◆ Data lines
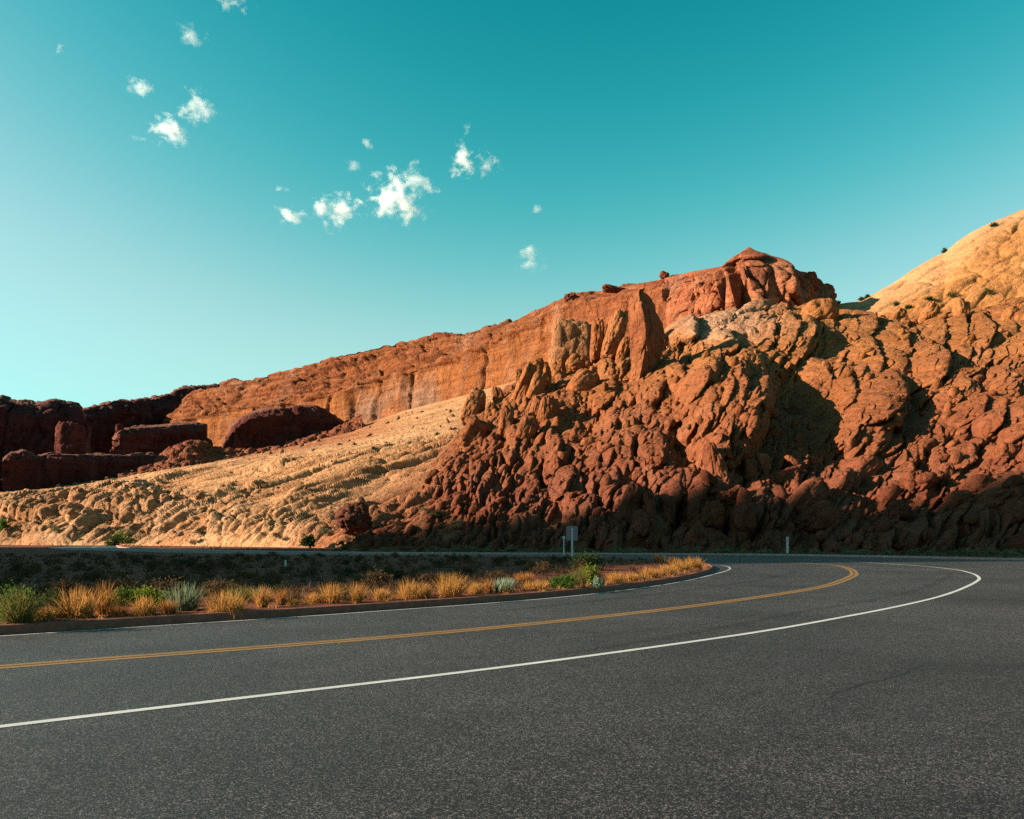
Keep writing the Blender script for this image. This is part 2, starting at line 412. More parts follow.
# conversion of rock outlines read in enlarged views: (x0, y0, pixels per unit, [(x, y, w, h, lean)])
ROCKS = [
 (440, 240, .254, [(130,660,85,120,22),(200,680,50,60,10),(230,625,50,75,-10),(330,600,80,170,18),(378,595,65,110,20),(420,570,38,120,0),
   (465,520,62,70,0),(385,505,45,60,10),(408,520,35,60,10),(310,537,30,45,0),(530,495,75,55,30),(655,500,58,95,0),(720,420,50,120,22),
   (420,690,85,110,15),(372,690,55,100,18),(340,760,85,110,20),(260,730,58,110,10),(130,780,95,115,25),(560,580,110,105,35),
   (640,600,85,115,40),(545,790,90,60,20),(945,335,120,105,-15)]),
 (640, 220, .254, [(150,410,115,105,-30),(320,465,95,65,0),(230,510,95,38,-70),(340,490,60,80,60),(120,610,85,105,10),(40,660,95,130,30),
   (180,680,85,140,28),(235,610,68,115,0),(270,720,75,160,22),(335,680,48,220,0),(460,610,58,110,0),(470,705,130,110,0),(700,385,140,85,0),
   (840,400,115,125,0),(850,545,85,170,-5),(955,530,105,185,0),(700,630,85,150,-22),(765,660,75,140,0),(620,480,62,180,20),(560,480,58,160,20),
   (880,720,140,190,38),(960,760,95,150,35),(660,580,70,60,30)]),
 (824, 200, .244, [(350,680,160,150,32),(430,540,78,130,10),(510,520,68,165,5),(610,550,78,110,10),(780,610,85,110,10),(690,715,95,60,-10),
   (280,760,110,115,30),(430,470,60,70,30),(560,460,55,75,10),(700,570,50,110,65),(640,640,55,50,0),(300,480,45,60,40),(760,480,60,70,30)]),
 (400, 380, .254, [(600,310,66,155,14),(700,235,78,58,20),(575,140,66,115,10),(530,130,46,105,10),(640,400,82,125,32),(690,380,38,118,15),
   (520,420,58,105,0),(900,510,85,150,18),(985,520,40,125,-5),(960,320,56,76,0),(1000,370,56,108,10),(760,320,50,70,25),(820,410,60,110,30),(440,250,60,110,12)]),
 (600, 380, .254, [(200,300,100,135,20),(240,350,82,145,28),(290,420,100,140,28),(360,440,100,105,30),(270,520,56,88,10),(160,570,56,78,0),
   (440,330,56,135,-8),(420,280,110,75,30),(470,360,56,105,-10),(720,385,70,95,65),(740,320,32,50,60),(510,460,60,105,60),(590,360,56,76,0),
   (810,470,110,150,45),(640,330,56,60,0),(560,560,100,85,0),(440,540,90,80,10),(960,420,105,110,20),(820,540,62,140,60),(900,560,85,80,0),(370,520,56,78,0)]),
 (800, 380, .254, [(330,140,48,110,18),(380,140,56,108,15),(610,120,120,115,30),(700,150,95,90,30),(810,170,105,115,15),(570,75,82,165,62),
   (520,230,58,88,0),(470,170,70,98,40),(330,250,60,108,60),(620,290,85,85,20),(850,100,70,60,0),(230,370,95,145,50),(440,410,66,78,0),
   (150,430,76,125,30),(800,300,85,65,10),(560,370,60,70,30),(700,420,110,60,10),(380,520,80,60,0),(620,480,90,60,0),(80,560,100,70,0)]),
]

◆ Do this
Omit the pictures and give the material again, exactly and in full.

◆ The response
Keep writing the Blender script for this image. This is part 2, starting at line 412. More parts follow.
# conversion of rock outlines read in enlarged views: (x0, y0, pixels per unit, [(x, y, w, h, lean)])
ROCKS = [
 (440, 240, .254, [(130,660,85,120,22),(200,680,50,60,10),(230,625,50,75,-10),(330,600,80,170,18),(378,595,65,110,20),(420,570,38,120,0),
   (465,520,62,70,0),(385,505,45,60,10),(408,520,35,60,10),(310,537,30,45,0),(530,495,75,55,30),(655,500,58,95,0),(720,420,50,120,22),
   (420,690,85,110,15),(372,690,55,100,18),(340,760,85,110,20),(260,730,58,110,10),(130,780,95,115,25),(560,580,110,105,35),
   (640,600,85,115,40),(545,790,90,60,20),(945,335,120,105,-15)]),
 (640, 220, .254, [(150,410,115,105,-30),(320,465,95,65,0),(230,510,95,38,-70),(340,490,60,80,60),(120,610,85,105,10),(40,660,95,130,30),
   (180,680,85,140,28),(235,610,68,115,0),(270,720,75,160,22),(335,680,48,220,0),(460,610,58,110,0),(470,705,130,110,0),(700,385,140,85,0),
   (840,400,115,125,0),(850,545,85,170,-5),(955,530,105,185,0),(700,630,85,150,-22),(765,660,75,140,0),(620,480,62,180,20),(560,480,58,160,20),
   (880,720,140,190,38),(960,760,95,150,35),(660,580,70,60,30)]),
 (824, 200, .244, [(350,680,160,150,32),(430,540,78,130,10),(510,520,68,165,5),(610,550,78,110,10),(780,610,85,110,10),(690,715,95,60,-10),
   (280,760,110,115,30),(430,470,60,70,30),(560,460,55,75,10),(700,570,50,110,65),(640,640,55,50,0),(300,480,45,60,40),(760,480,60,70,30)]),
 (400, 380, .254, [(600,310,66,155,14),(700,235,78,58,20),(575,140,66,115,10),(530,130,46,105,10),(640,400,82,125,32),(690,380,38,118,15),
   (520,420,58,105,0),(900,510,85,150,18),(985,520,40,125,-5),(960,320,56,76,0),(1000,370,56,108,10),(760,320,50,70,25),(820,410,60,110,30),(440,250,60,110,12)]),
 (600, 380, .254, [(200,300,100,135,20),(240,350,82,145,28),(290,420,100,140,28),(360,440,100,105,30),(270,520,56,88,10),(160,570,56,78,0),
   (440,330,56,135,-8),(420,280,110,75,30),(470,360,56,105,-10),(720,385,70,95,65),(740,320,32,50,60),(510,460,60,105,60),(590,360,56,76,0),
   (810,470,110,150,45),(640,330,56,60,0),(560,560,100,85,0),(440,540,90,80,10),(960,420,105,110,20),(820,540,62,140,60),(900,560,85,80,0),(370,520,56,78,0)]),
 (800, 380, .254, [(330,140,48,110,18),(380,140,56,108,15),(610,120,120,115,30),(700,150,95,90,30),(810,170,105,115,15),(570,75,82,165,62),
   (520,230,58,88,0),(470,170,70,98,40),(330,250,60,108,60),(620,290,85,85,20),(850,100,70,60,0),(230,370,95,145,50),(440,410,66,78,0),
   (150,430,76,125,30),(800,300,85,65,10),(560,370,60,70,30),(700,420,110,60,10),(380,520,80,60,0),(620,480,90,60,0),(80,560,100,70,0)]),
]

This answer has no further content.